La Tunisie et particulièrement sa capitale ont célébré, samedi dernier, le premier anniversaire de la Révolution du 14 janvier 2011 dans des bains de foules sorties exprimer en liesse la joie de tout un peuple venu, il y a un an, au bout d’un dictateur ayant régné sur le pays durant vingt-trois ans avec une main de fer et sans partage aucun, sinon le partage, avec sa famille mafieuse, des richesses de la nation dérobées sans le moindre scrupule, sans parler de la dignité confisquée d’un peuple bâillonné, infantilisé et régulièrement tenu à l’écart des décisions, petites ou grandes, liées au devenir de la Tunisie.
Totale était donc la fête, le 14 janvier 2012, de ce peuple qui a recouvré sa dignité et ouvert la voie à d’autres pays arabes parvenus à leur tour à se débarrasser des tyrans qui les avaient tout aussi appauvris et martyrisés le long de quelques décades.
Photos souvenirs
Grand théâtre de la Révolution tunisienne, l’Avenue Habib Bourguiba l’a été également avant-hier, pas pour une révolution cette fois-ci, mais pour sa célébration, occasion pour laquelle le cœur de Tunis s’est vu couvrir dans la plupart de ses artères du drapeau tunisien dont bien des citoyens se sont couverts de pied en cap. Du Théâtre municipal jusqu’à la Place du 14 Janvier, une infinité de citoyens ont pris en photos leurs enfants en bas-âge pour des clichés-souvenirs de cette journée mémorable. Ce que le temps passe vite! Le 14 janvier 2011, c’est comme si c’était hier. Mais à regarder l’Avenue, samedi dernier, on se sentait très, très loin de ce grand jour de la Révolution, tant les deux spectacles n’avaient aucune commune mesure: à la débandade générale sur fond de tirs de balles et bombes lacrymogènes, répondait en écho, l’avant-veille, des chants patriotiques et même des youyous face à une police joviale et sereine, quoique sur ses gardes.
Sur le plan officiel
Au Palais de Carthage, trois cérémonies ont eu lieu vendredi 13 sous la présidence du chef de l’Etat qui a rendu successivement hommage aux martyrs de la Révolution du 14 janvier, aux martyrs de l’Armée nationale, et à ceux des forces de sécurité nationale.
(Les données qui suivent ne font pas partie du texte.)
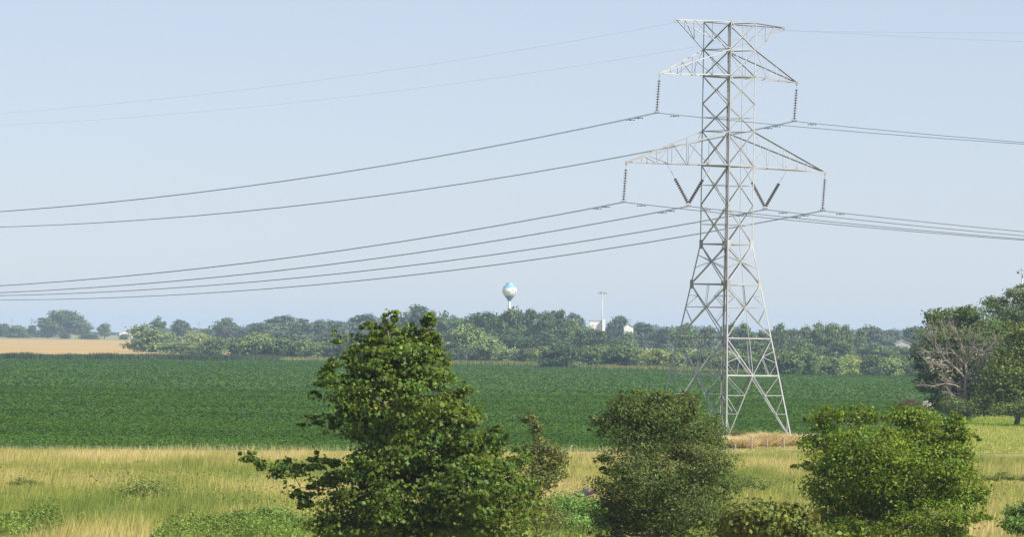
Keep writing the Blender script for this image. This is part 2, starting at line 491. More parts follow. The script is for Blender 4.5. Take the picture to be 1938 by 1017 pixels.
# ------------------------------------------------------------------ near trees
def near_tree(name, label, base_px, Y, blobs, n, leaf, colour, aspect=0.6, trunk_r=0.22, per=45, clump=0.30, depth=0.75, shell=0.5, name_cat='tree', group=None, twigs=120, bark=None, seed=1, upb=0.5, lobed=False, sprigs=3, flat=0.6):
    r = np.random.default_rng(seed)
    b0 = foot(base_px, Y)
    root = thing(name, label, name_cat, b0, group)
    k = 1.0 / ppm(Y); bl = []
    for (px, py, rx, ry) in blobs:
        dy = (r.random() - 0.5) * 2.0 * min(rx, 40) * k * 0.9
        p = at(px, py, Y + dy) - b0
        bl.append((p.x, p.y, p.z, rx*k, max(min(rx, ry*1.6)*k*depth*1.3, 0.25), ry*k))
    core = len(bl); parent_of = {}
    for (cx, cy_, cz, ax_, ay_, az_) in bl[:core]:          # small sprays breaking the outline
        for _ in range(sprigs):
            dv = unit(1, r)[0]
            if dv[2] < -0.5: continue
            m_ = min(ax_, az_); sr = 0.20 + 0.10*r.random()
            for (q, g_) in ((0.96, 1.0), (1.12, 0.72), (1.26 + 0.1*r.random(), 0.42)):
                parent_of[len(bl)] = (cx, cy_, cz)
                bl.append((cx+dv[0]*ax_*q, cy_+dv[1]*ay_*q, cz+dv[2]*az_*q + 0.05*m_*(q-1), m_*sr*1.25*g_, m_*sr*1.25*g_, m_*sr*g_))
    pts, o, sc, idx, which = blob_cloud(bl, n, clump, per, r, shell, flat, True)
    bl_all, bl = bl, bl[:core]
    ok = pts[:, 2] > 0.05
    v, f = leaves(pts[ok], leaf, aspect, o[ok], upb, r, lobed)
    kk = len(sc); warm = r.random((kk, 1)); lum = 0.72 + 0.62*r.random((kk, 1))
    tone_ = np.array(colour)*lum*(np.array((0.82, 1.0, 1.15))*(1-warm) + np.array((1.18, 1.02, 0.85))*warm)
    t = tone_[which[ok]]
    odd = r.random(len(t)) < 0.006
    t[odd] = t[odd]*np.array((2.2, 1.6, 1.2))                # a few yellowing leaves
    me = np_mesh('crown', v, f, M_near, np.repeat(t, 6 if lobed else 4, axis=0))
    link('crown', me, root)
    mb = MB()
    top = max(bl, key=lambda q: q[2])
    ax = lambda t: Vector((top[0]*max(t, 0)**1.5, top[1]*max(t, 0)**1.5, top[2]*t))
    mb.tube([ax(i/8) + Vector((0.12*math.sin(i*2.1), 0.12*math.cos(i*1.7), 0))*(0 if i == 0 else 1) for i in range(9)],
            [trunk_r*(1-0.93*i/8) for i in range(9)], 8)
    nodes = [(ax(t), trunk_r*(1-0.93*t)) for t in np.linspace(0.10, 0.9, 9)]
    todo = [Vector(q[:3]) for q in bl if q[2] > 0.2]
    while todo:
        best = None
        for e in todo:
            for (a, ra) in nodes:
                d = (e - a).length + (2.0*max(0.0, a.z - e.z) if a.z > e.z else 0)
                if best is None or d < best[0]: best = (d, e, a, ra)
        _, e, a, ra = best; todo.remove(e); rr = max(min(ra*0.62, trunk_r*0.42), 0.015)
        mid = a.lerp(e, .5) + Vector((r.normal()*.06, r.normal()*.06, -.06))*(e-a).length
        mb.tube([a, a.lerp(mid, .5), mid, mid.lerp(e, .5) + Vector((0, 0, .02)), e], [rr, rr*.93, rr*.84, rr*.75, rr*.62], 6)
        nodes.append((e, rr*.8)); nodes.append((mid, rr*.9))
    sel = r.choice(len(sc), size=min(twigs, len(sc)), replace=False)
    for i in sel:
        j = int(idx[i])
        a = Vector(parent_of.get(j, bl_all[j][:3]))
        if a.z <= 0.2: continue
        q = bl_all[j]; e = Vector(sc[i])
        mb.tube([a, a.lerp(e, .5) + Vector((0, 0, -0.06)), e], [trunk_r*0.11, trunk_r*0.08, 0.008], 4)
    mb.obj('trunk', bark or M_bark, root, True)
    return root

BIG = [(506,366,6,14),(508,380,9,12),(425,405,20,12),(500,420,26,22),(392,432,16,12),(430,462,32,20),(515,445,28,22),(459,360,9,9),(456,354,4,4),(505,372,8,15),(503,385,9,10),(401,383,11,6),(430,371,4,4),(440,376,14,10),(463,392,40,22),(470,408,48,24),
       (490,392,24,18),(400,416,13,13),(411,444,26,20),(372,452,11,7),(381,478,17,8),(359,486,8,4),(425,430,22,18),(470,455,58,34),(445,482,48,24),
       (551,457,16,20),(546,436,4,8),(525,470,30,24),(530,492,42,28),(580,502,17,15),(306,521,15,9),(292,520,6,4),(322,533,14,6),(345,535,25,11),(380,527,18,10),
       (357,556,22,15),(356,571,13,9),(398,556,26,19),(431,540,20,26),(463,512,48,26),(478,562,48,40),(515,535,52,34),(555,560,54,44),
       (462,430,34,30),(455,500,40,34),(440,560,40,40),(420,590,50,24),(470,600,70,26),(500,596,82,24),(585,588,52,32),(400,605,30,18),(600,545,24,30),(560,520,34,26)]
near_tree('maple_tree', 'tall dark green maple with ragged pointed crown rising left of centre above the field', 465, 200, BIG, 68000, 0.175, (0.092, 0.150, 0.014),
          0.75, 0.20, 60, 0.24, 0.75, 0.45, seed=4, lobed=True, flat=0.45, twigs=260)
SLIM = [(621,472,4,6),(624,484,6,8),(631,497,8,12),(616,478,5,3),(640,510,16,8),(651,523,14,9),(636,523,20,14),(614,512,10,6),(630,545,22,14),(648,540,14,10),(626,568,16,16),(634,590,26,16)]
near_tree('slender_tree', 'thin brownish olive sapling with a spiky bare tip beside the big maple', 628, 212, SLIM, 7500, 0.13, (0.125, 0.150, 0.038), 0.5, 0.12, 30, 0.34, 0.9, 0.3, seed=5)
MID = [(775,480,40,24),(740,488,30,22),(756,452,42,10),(752,470,48,20),(800,457,20,12),(702,484,12,14),(722,470,14,16),(785,492,52,25),(831,494,16,18),(742,518,38,26),(822,525,34,28),(718,551,20,17),
       (758,547,50,30),(831,551,29,27),(713,582,24,20),(758,584,50,27),(804,575,45,32),(709,522,10,3),(850,560,10,14),(790,600,70,16),(715,604,26,14)]
near_tree('broad_bush_tree', 'dull olive rounded tree with fine leaves in front of the pylon left legs', 770, 225, MID, 78000, 0.115, (0.096, 0.142, 0.028), 0.5, 0.18, 60, 0.24, 0.8, 0.45, seed=6, twigs=260)
RT = [(960,476,19,15),(996,472,23,12),(1060,477,33,15),(1113,492,16,18),(1136,499,4,3),(977,504,32,20),(1020,510,42,24),(1072,505,40,24),(952,507,20,12),(926,532,6,4),(938,528,8,6),(955,526,24,16),
      (1020,533,58,30),(1089,527,42,26),(1124,526,12,16),(972,557,32,22),(1038,561,60,30),(1112,557,32,22),(960,585,22,20),(1020,588,55,25),(1089,588,45,22),(1141,568,11,9),(1141,592,11,8),(985,606,30,14),(1050,604,34,16),(1100,610,30,12)]
near_tree('leafy_tree', 'bright green broad tree standing right of the pylon legs', 1040, 215, RT, 64000, 0.13, (0.122, 0.198, 0.012), 0.62, 0.2, 60, 0.24, 0.8, 0.4, seed=7, twigs=260)
near_tree('flowering_bush', 'dark leafy bush with pale yellow leaf tips at the bottom edge between two trees', 888, 185,
          [(885,592,36,18),(925,592,20,19),(852,600,18,13),(895,606,60,16),(868,584,14,9),(905,580,12,8)], 8000, 0.18, (0.14, 0.17, 0.03), 0.7, 0.06, 30, 0.33, 0.8, 0.4, 'bush', seed=8)
near_tree('young_bush', 'bright green young bush in the bottom right corner', 1186, 285, [(1186,590,19,15),(1178,598,14,10),(1196,578,10,8),(1200,600,20,14)], 6500, 0.17, (0.12, 0.22, 0.03), 0.6, 0.04, 30, 0.35, 0.8, 0.35, 'bush', seed=9)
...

Mais c’est au Palais des Congrès à Tunis qu’a eu lieu, samedi, la célébration officielle de la Révolution en présence de chefs d’Etat et de hauts responsables arabes dont on cite le président algérien, Abdelaziz Bouteflika, l’Emir du Qatar, Cheikh Hamed Bin Khalifa Al-Thani, le président du Conseil national de transition libyen, Mustapha Abdeljelil, le président de la Chambre des députés marocain, Karim Ghalleb, le vice-premier ministre turc, Béchir Atalay, et le ministre des Affaires étrangères palestinien, Ryadh El Melki. Gouvernement tunisien et invités d’honneur ont tous intervenu au micro en vue de saluer l’expérience tunisienne et souhaiter à l’ensemble du monde arabe un avenir respectueux des droits de l’homme, de la citoyenneté et de la démocratie, sachant que pour le président Moncef Marzouki, les deux priorités, pour le moment, sont les martyrs de la Révolution et le développement régional.
Justice
A l’occasion de la célébration de la Révolution tunisienne, le président Moncef Marzouki a décidé de commuer en peine d’emprisonnement à vie quelque 122 condamnations à mort, d’accorder une amnistie spéciale en faveur de 3 868 prisonniers, ainsi que la liberté conditionnelle pour 4 976 autres.
Sidi Bouzid fâché !
On aurait tant souhaité que la fête du 14 janvier soit étendue à tout le pays. Hélas! Sidi Bouzid est fâché. La ville et ses 12 localités qui ont effectivement écrit la toute première page de la Révolution tunisienne ne retiennent, elles, que la date du 17 décembre (jour d’immolation par le feu de Mohamed Bouazizi) pour être la journée ayant marqué ladite révolution. Par conséquent, elles entendent que le jour férié devant célébrer cette fête soit plutôt le 17 décembre et non le 14 janvier. Les établissements scolaires ont fonctionné, samedi dernier, comme d’habitude.
Extradition
Un important sit-in a été organisé samedi devant l’ambassade du Royaume d’Arabie Saoudite à Tunis par plusieurs familles de martyrs tunisiens revendiquant l’extradition du président déchu vers la Tunisie en vue d’être jugé pour meurtres, et ce en application des dispositions de la Convention arabe de Ryadh sur l’échange de criminels.